Como eles crescem rápido e vertiginosamente, sem predadores, eles acabam bloqueando as grades de proteção das turbinas, e os canos começam a fechar e a bloquear a passagem de água. Este é um problema sério, econômico e social. Na questão do Pantanal, este mexilhão é um pouco menos problemático do que na região do Rio Paraná, pois existe um fenômemo natural chamado Dequada, que acontece no processo de decomposição durante a enxente. A água transborda do rio, vai para a planície e há uma decomposição muito grande de plantas submersas. Isso abaixa o oxigênio, aumento o CO2 na água, essas espécies exóticas acabam morrendo e há um controle maior da população.
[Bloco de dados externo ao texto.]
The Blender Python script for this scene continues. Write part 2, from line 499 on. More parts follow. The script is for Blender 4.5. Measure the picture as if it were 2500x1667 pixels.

No caso do Rio Paraná, esta população explodiu de forma absurda e acabou se tornando um problema. Uma vez que se introduzem espécies, que não pertencem a uma bacia, e elas se adaptam, é muito difícil se controlar. Isto causa um desequilíbrio ecológico absurdo, pois essas espécies competem com as nativas por espaço e alimento, os peixes da região não estão acostumados a comer esses moluscos, e, quando comem, destroem o trato digestivo. Apenas algumas espécies já estão adaptadas para comer alguns moluscos nativos, e já têm dentes e um sistema digestivo apropriados. No caso dos peixes amazônicos é a mesma coisa. Eles competem com as espécies nativas e acabam desequilibrando as relações da cadeia alimentar. Infelizmente só vamos perceber a junção de todos esses problemas e impactos a médio e longo prazo.